Neri&Hu headline at Inside Festival and reveal their influences
Today’s keynote lecture at INSIDE was delivered by Lyndon Neri and Rossana Hu, the founding partners behind Shanghai-based practice Neri&Hu Design. Introduced by festival director Nigel Coates as “some of my favourite people in the world”, they began their talk by outlining that their presentation would be more about influences than their own work.
Called 3x3x3, the talk was oriented around three artists that have shaped their thinking, three architects that have inspired their work and three of their projects that represent all these ideals. Neri&Hu confessed that their obsession with voyeurism stems from the intimate rooms created by artist Louise Bourgeois, spaces that make you question what happens behind closed doors. Meanwhile, Philip Dujardin and Magritte were cited as key influencers to question the perception and representation of images.

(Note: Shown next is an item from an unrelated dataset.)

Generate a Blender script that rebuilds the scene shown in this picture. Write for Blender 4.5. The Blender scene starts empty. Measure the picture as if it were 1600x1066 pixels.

The three architects that have most affected these doyens of Chinese design are Le Corbusier, Pierre Chareau and Carlo Scarpa. Nigel Coates questioned their love of the former as he represents absolute modernity while their work so readily embraces the past. However, they argued he is their “modern side”. They claimed that Chareau was pivotal in making them realise that architecture can be read as furniture while Scarpa is the master of detailing.
The projects revealed that sum up these ideals were: the Waterhouse at South Bund, a hotel that gives glimpses of the ‘real’ Shanghai; the Design Republic Design Commune, a renovation of Shanghai’s colonial past into a hub for its future design community; and the Wild Beast Picnic Basket, an object that uses modern methods of manufacture but captures the essence of the traditional Asian lunchbox.